TO DO | In the listing that follows, retype every line from the first through the one containing "col = sc.collection". Pictures are to be left out.

SOURCE DATA |
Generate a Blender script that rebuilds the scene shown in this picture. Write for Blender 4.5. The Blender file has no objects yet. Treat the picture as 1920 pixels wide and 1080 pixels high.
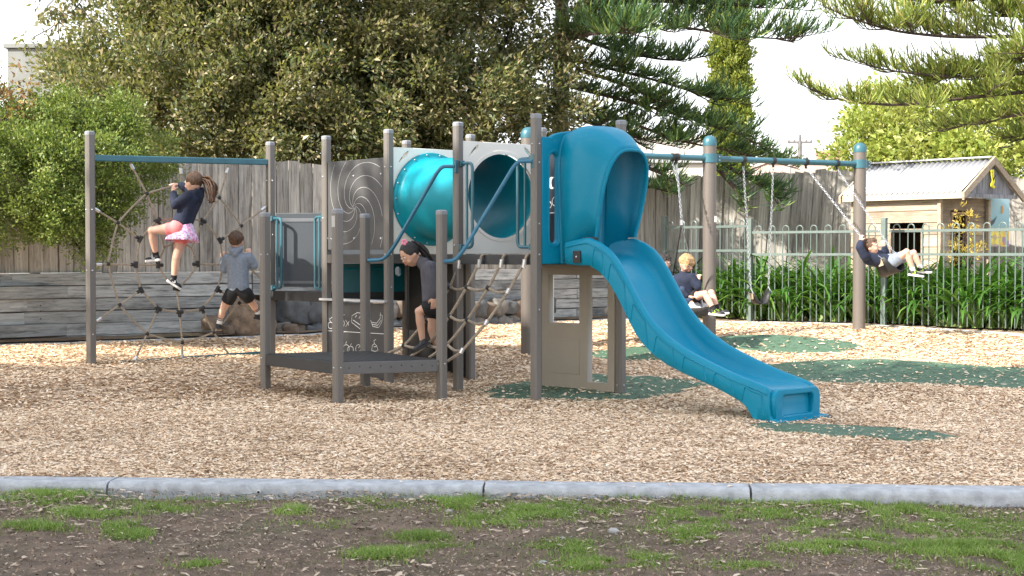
import bpy, bmesh, math, random
import numpy as np
from mathutils import Vector, Matrix, noise as mnoise
R = math.radians
random.seed(7); rng = np.random.default_rng(7)
sc = bpy.context.scene
col = sc.collection

# ------------------------------------------------------------------ camera, sky, sun, exposure
F = 2667.0; EYE = 1.2; PIT = math.atan(63.0 / F)
cam = bpy.data.cameras.new('camera'); cam.lens = 50.0; cam.sensor_width = 36.0
cam.clip_start = 0.1; cam.clip_end = 1500
co = bpy.data.objects.new('camera', cam); col.objects.link(co)
co.location = (0, 0, EYE); co.rotation_euler = (math.pi / 2 - PIT, 0, 0)
sc.camera = co
TOSUN = Vector((-0.66, -0.50, 0.60)).normalized()
w = bpy.data.worlds.new('World'); sc.world = w; w.use_nodes = True
nt = w.node_tree; nt.nodes.clear()
sky = nt.nodes.new('ShaderNodeTexSky'); sky.sky_type = 'NISHITA'; sky.sun_disc = False
sky.sun_elevation = math.asin(TOSUN.z); sky.sun_rotation = math.atan2(TOSUN.x, TOSUN.y)
sky.air_density = 1.0; sky.dust_density = 2.0; sky.ozone_density = 1.0
bg = nt.nodes.new('ShaderNodeBackground'); bg.inputs[1].default_value = 0.15
out = nt.nodes.new('ShaderNodeOutputWorld')
# thin bright veil of high cloud over the blue
tcw = nt.nodes.new('ShaderNodeTexCoord'); mpw = nt.nodes.new('ShaderNodeMapping'); mpw.inputs[3].default_value = (1, 1, 3)
nw = nt.nodes.new('ShaderNodeTexNoise'); nw.inputs['Scale'].default_value = 1.6; nw.inputs['Detail'].default_value = 5
rw_ = nt.nodes.new('ShaderNodeMapRange'); rw_.inputs[1].default_value = .36; rw_.inputs[2].default_value = .56; rw_.inputs[3].default_value = .1; rw_.inputs[4].default_value = .92
mxw = nt.nodes.new('ShaderNodeMix'); mxw.data_type = 'RGBA'; mxw.inputs[7].default_value = (3.45, 3.5, 3.55, 1)
nt.links.new(tcw.outputs['Generated'], mpw.inputs[0]); nt.links.new(mpw.outputs[0], nw.inputs['Vector']); nt.links.new(nw.outputs[0], rw_.inputs[0]); nt.links.new(rw_.outputs[0], mxw.inputs[0])
nt.links.new(sky.outputs[0], mxw.inputs[6]); nt.links.new(mxw.outputs[2], bg.inputs[0]); nt.links.new(bg.outputs[0], out.inputs[0])
sl = bpy.data.lights.new('sun', 'SUN'); sl.energy = 3.3; sl.angle = R(0.6); sl.color = (1.0, 0.93, 0.82)
so = bpy.data.objects.new('sun', sl); col.objects.link(so)
so.rotation_euler = TOSUN.to_track_quat('Z', 'Y').to_euler(); so.location = (-6, -5, 12)
sc.view_settings.view_transform = 'Standard'; sc.view_settings.look = 'None'
sc.view_settings.exposure = 1.88; sc.view_settings.gamma = 1.0; sc.view_settings.use_curve_mapping = False
sc.cycles.max_bounces = 8

# ------------------------------------------------------------------ projection helpers
def W(px, py, D):
    cx = (px - 960) / F; cy = (540 - py) / F
    dy = math.cos(PIT) + cy * math.sin(PIT); dz = -math.sin(PIT) + cy * math.cos(PIT)
    k = D / dy
    return Vector((cx * k, D, EYE + dz * k))
def sm(a, b, x):
    t = min(1, max(0, (x - a) / (b - a))); return t * t * (3 - 2 * t)
def gz(x, y):
    q = -.6 * x + .8 * y
    g1 = .14 * sm(10.9, 12.1, q) + .13 * sm(12.3, 14.8, q)
    g2 = .30 * sm(13.2, 17.2, y)
    n = mnoise.noise(Vector((x * .9, y * .9, 0))) * .022 + mnoise.noise(Vector((x * 2.7, y * 2.7, 3))) * .008
    return max(g1, g2) + n
def G(px, py):
    D = 8.0
    for i in range(60):
        D0 = D; g = gz(*W(px, py, D)[:2]); p = W(px, py, D)
        D = max(4, min(26, D + (p.z - g) * D / max(.05, EYE - g) * .7))
    p = W(px, py, D); p.z = gz(p.x, p.y); return p
V = Vector
UP = V((0, 0, 1))

# ------------------------------------------------------------------ materials
MATS = {}
def scuffed(m):
    nt = m.node_tree; b = nt.nodes['Principled BSDF']; src = b.inputs['Base Color'].links[0].from_socket
    f = ramp(nt, tex(nt, 9, 8, sc3=(1, 1, 3), rough=.8), [(.56, (0, 0, 0)), (.75, (.22, .22, .22))])
    nt.links.new(mix(nt, src, (.22, .36, .42), f), b.inputs['Base Color']); nt.links.new(ramp(nt, tex(nt, 6, 6), [(.3, (.3, .3, .3)), (.7, (.5, .5, .5))]), b.inputs['Roughness'])
def newmat(name):
    m = bpy.data.materials.new(name); m.use_nodes = True
    nt = m.node_tree; b = nt.nodes['Principled BSDF']; return m, nt, b
def node(nt, t, **k):
    n = nt.nodes.new(t)
    for a, v in k.items(): setattr(n, a, v)
    return n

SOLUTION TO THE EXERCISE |
Generate a Blender script that rebuilds the scene shown in this picture. Write for Blender 4.5. The Blender file has no objects yet. Treat the picture as 1920 pixels wide and 1080 pixels high.
import bpy, bmesh, math, random
import numpy as np
from mathutils import Vector, Matrix, noise as mnoise
R = math.radians
random.seed(7); rng = np.random.default_rng(7)
sc = bpy.context.scene
col = sc.collection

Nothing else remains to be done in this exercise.